Gunner George Davidson Mackie

Service number NX22559
Birth Date 1918-01-20
Birth Place United Kingdom: Scotland
Unit 2/1 Anti-Aircraft Regiment (Composite)
Places
Conflict/Operation Second World War, 1939-1945
Description

George Davidson Mackie was born at the village of Kelty in Scotland on 20 January 1918 to parents Walter and Catherine (née Stenhouse). With the Great Depression looming and its emerging impact on the industrial centres of Scotland already apparent, his family decided to immigrate to Australia. Thus, several weeks after his eleventh birthday, Mackie and his family departed Glasgow on board the steamer Demosthenes, and disembarked at Sydney on 22 March 1929. They proceeded to Newcastle and settled in the suburb of Mayfield East.

At the age of fourteen Mackie left school in the midst of the Great Depression in Australia, and started washing windows in order to supplement his family’s income. Following this period he joined the Newcastle Steelworks where he was employed as an ironworker. Whilst still in this role, he enlisted with the Australian Army on 29 May 1940 with a view of joining a friend in an Anti-Aircraft unit. His friend ended up enlisting with the Engineers whilst Mackie was posted to the 2/1 Anti-Aircraft Regiment (Composite).

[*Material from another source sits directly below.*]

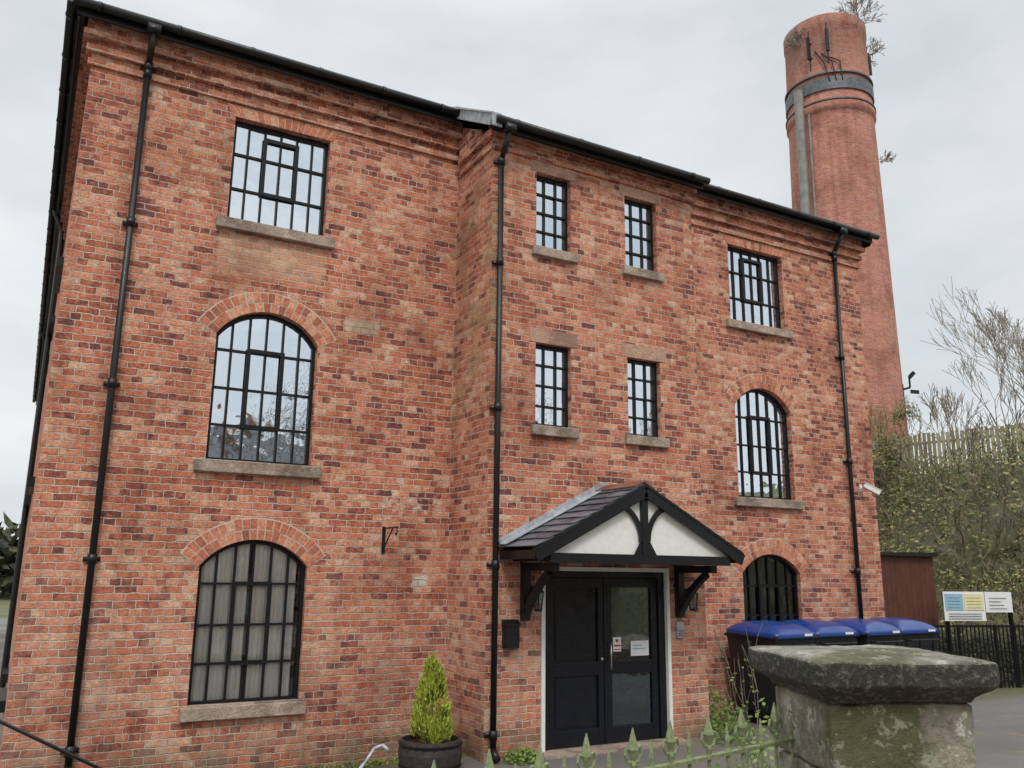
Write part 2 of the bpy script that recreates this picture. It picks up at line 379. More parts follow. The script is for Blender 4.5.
m.beam((BXb-.02,eb+.02,ez-.08),(BXb-.02,E0,EZ-.08),.03,.13)
m.obj('fascia_boards','black',mill)
m=MB()
def gut(m,a,b):
    m.cyl(a,b,.052,.052,12)
    a=Vector(a);b=Vector(b); L=(b-a).length; k=int(L/.9)
    for i in range(k+1):
        p=a.lerp(b,(i+.3)/(k+.6)); d=(b-a).normalized()*.02
        m.cyl(p-d,p+d,.059,.059,10)
gut(m,(X0-.02,E0-.04,EZ-.05),(BXa-.01,E0-.04,EZ-.05)); gut(m,(BXb+.02,E0-.04,EZ-.05),(X1+.04,E0-.04,EZ-.05))
gut(m,(X0-.04,E0,EZ-.055),(X0-.04,Y1,EZ-.055)); gut(m,(BXa+.03,eb-.04,ez-.045),(BXb+.02,eb-.04,ez-.045))
m.obj('gutters','black',mill,True)
m=MB()
m.beam((BXa-.008,eb+.03,ez-.03),(BXa-.008,E0+.1,EZ+.035),.02,.16)
m.box(BXa-.02,BXa+.12,eb-.015,eb+.012,ez-.13,ez+.045)
m.beam((BXa+.03,eb,ez+.04),(BXa+.03,E0+.2,EZ+.155),.13,.02)
m.obj('lead_verge','lead',mill)

def pipe(name,x,yw,ztop,zbot,yg,side=0):
    m=MB(); y=yw-.075
    m.path([(x+side,yg,ztop),(x+side,yg,ztop-.12),(x,y,ztop-.42),(x,y,zbot)],.036,12)
    for z in [ztop-.43-.01]+[zbot+.15+ i*1.83 for i in range(5)]:
        if z<ztop-.4:
            m.cyl((x,y,z-.05),(x,y,z+.05),.047,.047,12); m.box(x-.08,x+.08,yw-.028,yw-.001,z-.022,z+.022)
    m.box(x-.07+side,x+.07+side,yg-.055,yg+.055,ztop-.13,ztop-.04)
    m.path([(x,y,zbot),(x,y-.10,zbot-.09)],.042,12)
    m.obj(name,'black',mill,True)
pipe('downpipe_a',.645,YA,EZ-.05,.12,E0-.04); pipe('downpipe_b',12.12,YA,EZ-.05,.12,E0-.04)
pipe('downpipe_c',4.745,YB,ez-.05,.12,eb-.04)
m=MB()
for y in (16,25,33): m.path([(X0,y,EZ-.1),(XL-.06,y,EZ-.45),(XL-.06,y,.2)],.045,8)
for y in (12,15,18,21,24,27,30):
    for z in (3.1,5.95,.5): m.box(XL-.08,XL-.001,y,y+1.3,z-.13,z)
m.obj('side_downpipes_and_sills','black',mill)

# windows
def ztop(w,x):
    x0,x1,zb,zs,za=w
    if za-zs<.001: return za
    hwid=(x1-x0)/2; r=za-zs; Rr=(hwid**2+r*r)/(2*r); cz=za-Rr; return cz+math.sqrt(max(0,Rr*Rr-(x-(x0+x1)/2)**2))
def window(w,yw,cols,rows,case,glass,curtain=None,bar=.024,rec=.09):
    x0,x1,zb,zs,za=w; yf=yw+rec
    p=empty('window'); p.parent=mill
    m=MB(); o=outline(w,-.001); t=.042; i_=outline(w,-t); n=len(o)
    vs=[(x,yf,z) for x,z in o]+[(x,yf,z) for x,z in i_]+[(x,yf+.06,z) for x,z in o]+[(x,yf+.06,z) for x,z in i_]
    fs=[]
    for k in range(n):
        j=(k+1)%n; fs+=[(k,j,n+j,n+k),(n+k,n+j,3*n+j,3*n+k),(k,2*n+k,2*n+j,j)]
    m.add(vs,fs)
    W=x1-x0
    for c in range(1,cols):
        x=x0+W*c/cols; bwid=bar
        m.box(x-bwid/2,x+bwid/2,yf+.008,yf+.045,zb+t-.005,ztop(w,x)-t+.008)
    for z in rows:
        m.box(x0+t-.004,x1-t+.004,yf+.004,yf+.042,z-bar/2,z+bar/2)
    if case:
        a,b,z0,z1=case; a=x0+W*a/cols; b=x0+W*b/cols; q=.046
        m.box(a-q/2,a+q/2,yf-.012,yf+.003,z0-q/2,z1+q/2); m.box(b-q/2,b+q/2,yf-.012,yf+.003,z0-q/2,z1+q/2)
        m.box(a+q/2,b-q/2,yf-.011,yf+.003,z0-q/2,z0+q/2); m.box(a+q/2,b-q/2,yf-.011,yf+.003,z1-q/2,z1+q/2)
    m.obj('frame','bar',p)
    m=MB(); zz=[zb+t]+list(rows)+[za-.01]
    for c in range(cols):
        a=x0+W*c/cols; b=x0+W*(c+1)/cols
        for k in range(len(zz)-1):
            j=[random.uniform(-.0022,.0022) for _ in range(3)]
            z0=zz[k]; z1=zz[k+1]; y=yf+.034
            if k==len(zz)-2:
                zl=ztop(w,a+.001)-.01; zr=ztop(w,b-.001)-.01; mid=ztop(w,(a+b)/2)-.01
                m.add([(a,y+j[0],z0),(b,y+j[1],z0),(b,y+j[1]+j[2],zr),((a+b)/2,y+j[2]+(j[0]+j[1])/2,mid),(a,y+j[0]+j[2],zl)],[(0,1,2,3,4)])
            else: m.add([(a,y+j[0],z0),(b,y+j[1],z0),(b,y+j[1]+j[2],z1),(a,y+j[0]+j[2],z1)],[(0,1,2,3)])
    m.obj('glass',glass,p)
    m=MB(); Y=yw+1.3; a=x0-.3;b=x1+.3;c=zb-.3;d=za+.3
    m.add([(a,Y,c),(b,Y,c),(b,Y,d),(a,Y,d),(a,yw+.36,c),(b,yw+.36,c),(b,yw+.36,d),(a,yw+.36,d)],[(0,1,2,3),(0,4,5,1),(3,2,6,7),(0,3,7,4),(1,5,6,2)])
    m.obj('room','room',p)
    if curtain:
        for (fa,fb,zlo) in curtain:
            m=MB(); n=72; vs=[]
            for i in range(n+1):
                f=fa+(fb-fa)*i/n; x=x0+W*f; y=yw+rec+.072+.010*math.sin(i*1.05)+.005*math.sin(i*.37)
                vs+=[(x,y,zb+zlo),(x,y,za+.0)]
            m.add(vs,[(2*i,2*i+2,2*i+3,2*i+1) for i in range(n)]); m.obj('curtain','curtain',p,True)
for k,w in enumerate(wins):
    fl=k%3; zb=w[2]
    if fl==0: window(w,YA,6,(6.50,6.95),(2,4,6.50,7.22),'glass_hi',[(0,.3,0),(.72,1,0)])
    if fl==1: window(w,YA,6,(3.62,4.05,4.50),(2,4,3.62,4.52),'glass_hi')
    if fl==2: window(w,YA,6,(1.02,1.42,1.86),(2,4,1.02,1.86),'glass_lo',[(0,.47,.0),(.50,.93,0)] if k<3 else None,.024,.07)
for w in bw:
    zb=w[2]; h=w[3]-zb
    window(w,YB,3,(zb+h*.25,zb+h*.5,zb+h*.75),None,'glass_hi',None,.022,.08)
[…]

Mackie trained as an anti-aircraft gunner at various camps around Sydney including significant stints at both Ingleburn and Liverpool. After completing much of his training he was assigned to domestic defence, and spent time manning anti-aircraft guns at Fort Wallace near Newcastle as well as machine guns mounted to pylons on the Sydney Harbour Bridge. Thirteen months after enlisting, he was deployed for service overseas, embarking from Sydney on 28 June 1941 and arriving in the Middle East a month later. He subsequently served with anti-aircraft gun crews in Egypt, Palestine and Syria from late July 1941 to early February 1942.

Mackie returned to Australia in late March 1942, and proceeded to the Northern Territory. He was briefly posted to an anti-aircraft gun position near the Darwin civilian aerodrome and Royal Australian Air Force airfield. He assumed a similar role when transferred to Livingstone Airfield south of Darwin in May 1942, and then to nearby Batchelor Airfield in August of the same year, where he was primarily based until June 1943.

Mackie commenced a period of leave in June 1943, and returned to Sydney. He married Ruth May Collins at St. Matthew’s Anglican Church in Botany Bay on 31 July 1943. He returned to service three weeks later and entrained to Brisbane, where he was based at Kalinga Camp in preparation for service in Papua New Guinea. He embarked from Townsville on 22 November 1943, and arrived at Buna five days later. He was briefly based at Cape Endaiadere, and then posted to the town of Finschhafen for the remainder of his deployment in New Guinea until May 1944.

During the final year of his active service, Mackie was stationed at Mapee in Queensland for an extended period before departing for his last deployment overseas. He disembarked at Morotai Island in the Netherlands East Indies (now Indonesia) on 31 May 1945, and joined a large Allied force in the lead up to the last major Australian operation of the Second World War, the Battle of Balikpapan. He landed at Balikpapan on the 14 July 1945 for the last week of the operation, but remained based there until mid-October. He briefly returned to Morotai Island in preparation for his voyage home, and disembarked at Brisbane on 22 November 1945. Mackie was discharged from service two weeks later.

Following the war Mackie studied cabinet making, design and business. He specialised in the former and eventually started his own furniture company. He and his wife raised three daughters, and settled in the Sydney suburb of Maroubra during the mid-1950s.

George Davidson Mackie died on 26 January 1998.